Monday, October 13, 2014

Conrad Carter
Gender and Politics
Gender roles in Sunday School
Participation in the religious practices has many forms. In most mainstream religions today congregations are asked if not required to participate in church activities. Whether its through teaching classes, teaching or supporting sermons, dedicating time to support of build up the church and it members, there are hundreds of ways that people participate within their religious organizations. This is especially true of the Church of Jesus Christ of Latter Day Saints. Members are constantly invited to participate in nearly all aspects of the church services. This paper will focus mainly on the participation of females and males during the Sunday school portion of Sabbath day worship. During this hour men and women come together and participate in a lesson given by a single person. Through out the lesson those in attendance will be asked to participate or comment on the lesson. Although this participation is not required it is strongly encouraged and expected in every lesson. I will be looking at the participation of females and males, most of which are around the age of 22-30. I will compare the number males that participate to the number of females that participate. This will be conducted in a married student ward, or a congregation that is composed of recently married students. Most of the members attend BYU with a few attending UVU. Although some of these students are from outside of the United States the majority of them have lived in America for most of their lives.
I hypothesis that participation will be dominated by the males participants because of the patriarchal order of the church. Male participants will participate much more because they have been taught to be leaders not just in the home but in society and church settings as well.
This participation may be swayed by several factors. The first factor to take into consideration is that nearly all male participants have served missions for the LDS Church. While around three fourths of female participants have served missions for the LDS Church. This could make male participants more eager to speak up or participate in the lesson. Although I don't believe that the ratio of females to males who served missions will have huge implications on participation. Another factor to take into consideration is the topic of discussion. If the topic is not well known then the representation of participation may not be accurate. On the other hand if the topics is really well known to some but not others then this may also affect the outcome of the data collected. Another possible issue could be the confidence of those participating. Past experience may have lead to their lack of participation. For example if a member was offended by the person teaching the lesson they may no longer want to participate. There could also be cases where some people might just be shy.
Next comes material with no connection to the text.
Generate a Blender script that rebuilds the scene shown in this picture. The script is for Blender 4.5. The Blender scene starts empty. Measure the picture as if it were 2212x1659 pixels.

I am assuming that most of these situations will occur equally among both females and males and will in turn not have any really affect on the overall outcome. Some might argue that there is a problem with this type of test because it is tested on a small group of people who are in similar situations. I would argue that this is the ideal setting because the group being studied is quite similar and there will almost always be one female to one male in the class.
This data was collected over the space of 3 Sundays. There were around 50 participants in the class each Sunday. It is important to note that the teacher of the class was male and that this may have in fact altered the outcome. The first Sunday 9 females participated and 11 males. The second Sunday there were 9 females who participated and 10 males. The third Sunday there were 10 females that participated and 8 males. Based on the results my hypotheses wasn’t correct in this situation. There doesn't seem to be any real statistical difference showing that male participation will increase over female participation due to the patriarchal order of the church or due to the male dominate culture in the church. At least not as significant as I previously thought. Although there could be more statistical evidence if the data was taken over a longer span of time. It might also help if the study was conducted on multiple wards and in off campus settings.
In this setting were there were newly wed couples there were many times when both husband and wife would provide an answer to one question. Participation wasn’t exactly equal but once again it was a lot closer than what I had expected.